The listing below is to be output in its exact form.
━━━ RECORDS ━━━
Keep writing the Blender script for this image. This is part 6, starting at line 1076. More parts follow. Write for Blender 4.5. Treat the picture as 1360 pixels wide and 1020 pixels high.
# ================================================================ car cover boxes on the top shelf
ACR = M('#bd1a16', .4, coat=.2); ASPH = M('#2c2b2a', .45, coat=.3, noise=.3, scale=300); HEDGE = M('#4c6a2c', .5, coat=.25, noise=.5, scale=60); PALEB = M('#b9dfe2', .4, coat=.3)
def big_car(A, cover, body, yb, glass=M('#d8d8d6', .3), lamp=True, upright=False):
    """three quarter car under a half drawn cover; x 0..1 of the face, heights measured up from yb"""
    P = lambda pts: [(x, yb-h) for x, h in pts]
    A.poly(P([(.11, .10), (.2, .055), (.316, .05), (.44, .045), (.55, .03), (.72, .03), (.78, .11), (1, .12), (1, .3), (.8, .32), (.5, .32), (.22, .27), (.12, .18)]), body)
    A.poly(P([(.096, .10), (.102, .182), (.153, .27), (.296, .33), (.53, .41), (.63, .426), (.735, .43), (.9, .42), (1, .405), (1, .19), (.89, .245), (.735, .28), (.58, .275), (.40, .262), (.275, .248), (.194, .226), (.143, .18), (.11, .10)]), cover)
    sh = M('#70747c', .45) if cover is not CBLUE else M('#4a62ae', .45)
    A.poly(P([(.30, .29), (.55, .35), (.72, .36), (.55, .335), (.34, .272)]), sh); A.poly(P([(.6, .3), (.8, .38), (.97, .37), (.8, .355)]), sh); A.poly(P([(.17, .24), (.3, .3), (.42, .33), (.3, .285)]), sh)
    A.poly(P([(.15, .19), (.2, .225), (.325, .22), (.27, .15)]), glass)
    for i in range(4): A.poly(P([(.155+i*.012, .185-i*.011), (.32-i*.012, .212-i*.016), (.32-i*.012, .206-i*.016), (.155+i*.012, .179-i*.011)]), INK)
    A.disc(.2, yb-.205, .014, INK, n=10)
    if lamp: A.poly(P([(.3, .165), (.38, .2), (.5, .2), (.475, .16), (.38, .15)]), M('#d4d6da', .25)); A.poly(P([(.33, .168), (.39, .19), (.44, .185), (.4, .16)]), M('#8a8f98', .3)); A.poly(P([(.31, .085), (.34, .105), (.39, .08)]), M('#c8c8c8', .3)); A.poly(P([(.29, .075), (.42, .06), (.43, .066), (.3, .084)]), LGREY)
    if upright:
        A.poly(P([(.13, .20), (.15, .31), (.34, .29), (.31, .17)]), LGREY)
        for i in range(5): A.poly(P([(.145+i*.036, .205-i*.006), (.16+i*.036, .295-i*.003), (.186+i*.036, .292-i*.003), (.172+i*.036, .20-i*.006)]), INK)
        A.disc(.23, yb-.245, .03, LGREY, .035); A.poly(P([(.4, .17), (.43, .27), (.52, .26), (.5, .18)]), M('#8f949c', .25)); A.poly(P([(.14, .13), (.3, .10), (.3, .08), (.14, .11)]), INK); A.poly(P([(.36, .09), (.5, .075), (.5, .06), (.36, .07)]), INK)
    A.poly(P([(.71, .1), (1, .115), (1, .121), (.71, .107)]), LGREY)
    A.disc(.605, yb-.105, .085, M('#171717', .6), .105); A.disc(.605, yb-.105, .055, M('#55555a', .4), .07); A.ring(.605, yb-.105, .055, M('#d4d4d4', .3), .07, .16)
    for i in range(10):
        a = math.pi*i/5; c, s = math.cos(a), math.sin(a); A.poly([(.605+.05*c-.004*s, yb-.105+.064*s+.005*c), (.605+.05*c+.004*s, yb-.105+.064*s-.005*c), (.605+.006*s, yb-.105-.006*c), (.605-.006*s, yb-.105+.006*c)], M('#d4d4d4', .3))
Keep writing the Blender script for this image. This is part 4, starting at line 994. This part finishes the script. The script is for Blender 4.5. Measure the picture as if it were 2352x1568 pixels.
━━━
**TASK RESPONSE:**
Keep writing the Blender script for this image. This is part 6, starting at line 1076. More parts follow. Write for Blender 4.5. Treat the picture as 1360 pixels wide and 1020 pixels high.
# ================================================================ car cover boxes on the top shelf
ACR = M('#bd1a16', .4, coat=.2); ASPH = M('#2c2b2a', .45, coat=.3, noise=.3, scale=300); HEDGE = M('#4c6a2c', .5, coat=.25, noise=.5, scale=60); PALEB = M('#b9dfe2', .4, coat=.3)
def big_car(A, cover, body, yb, glass=M('#d8d8d6', .3), lamp=True, upright=False):
    """three quarter car under a half drawn cover; x 0..1 of the face, heights measured up from yb"""
    P = lambda pts: [(x, yb-h) for x, h in pts]
    A.poly(P([(.11, .10), (.2, .055), (.316, .05), (.44, .045), (.55, .03), (.72, .03), (.78, .11), (1, .12), (1, .3), (.8, .32), (.5, .32), (.22, .27), (.12, .18)]), body)
    A.poly(P([(.096, .10), (.102, .182), (.153, .27), (.296, .33), (.53, .41), (.63, .426), (.735, .43), (.9, .42), (1, .405), (1, .19), (.89, .245), (.735, .28), (.58, .275), (.40, .262), (.275, .248), (.194, .226), (.143, .18), (.11, .10)]), cover)
    sh = M('#70747c', .45) if cover is not CBLUE else M('#4a62ae', .45)
    A.poly(P([(.30, .29), (.55, .35), (.72, .36), (.55, .335), (.34, .272)]), sh); A.poly(P([(.6, .3), (.8, .38), (.97, .37), (.8, .355)]), sh); A.poly(P([(.17, .24), (.3, .3), (.42, .33), (.3, .285)]), sh)
    A.poly(P([(.15, .19), (.2, .225), (.325, .22), (.27, .15)]), glass)
    for i in range(4): A.poly(P([(.155+i*.012, .185-i*.011), (.32-i*.012, .212-i*.016), (.32-i*.012, .206-i*.016), (.155+i*.012, .179-i*.011)]), INK)
    A.disc(.2, yb-.205, .014, INK, n=10)
    if lamp: A.poly(P([(.3, .165), (.38, .2), (.5, .2), (.475, .16), (.38, .15)]), M('#d4d6da', .25)); A.poly(P([(.33, .168), (.39, .19), (.44, .185), (.4, .16)]), M('#8a8f98', .3)); A.poly(P([(.31, .085), (.34, .105), (.39, .08)]), M('#c8c8c8', .3)); A.poly(P([(.29, .075), (.42, .06), (.43, .066), (.3, .084)]), LGREY)
    if upright:
        A.poly(P([(.13, .20), (.15, .31), (.34, .29), (.31, .17)]), LGREY)
        for i in range(5): A.poly(P([(.145+i*.036, .205-i*.006), (.16+i*.036, .295-i*.003), (.186+i*.036, .292-i*.003), (.172+i*.036, .20-i*.006)]), INK)
        A.disc(.23, yb-.245, .03, LGREY, .035); A.poly(P([(.4, .17), (.43, .27), (.52, .26), (.5, .18)]), M('#8f949c', .25)); A.poly(P([(.14, .13), (.3, .10), (.3, .08), (.14, .11)]), INK); A.poly(P([(.36, .09), (.5, .075), (.5, .06), (.36, .07)]), INK)
    A.poly(P([(.71, .1), (1, .115), (1, .121), (.71, .107)]), LGREY)
    A.disc(.605, yb-.105, .085, M('#171717', .6), .105); A.disc(.605, yb-.105, .055, M('#55555a', .4), .07); A.ring(.605, yb-.105, .055, M('#d4d4d4', .3), .07, .16)
    for i in range(10):
        a = math.pi*i/5; c, s = math.cos(a), math.sin(a); A.poly([(.605+.05*c-.004*s, yb-.105+.064*s+.005*c), (.605+.05*c+.004*s, yb-.105+.064*s-.005*c), (.605+.006*s, yb-.105-.006*c), (.605-.006*s, yb-.105+.006*c)], M('#d4d4d4', .3))
Keep writing the Blender script for this image. This is part 4, starting at line 994. This part finishes the script. The script is for Blender 4.5. Measure the picture as if it were 2352x1568 pixels.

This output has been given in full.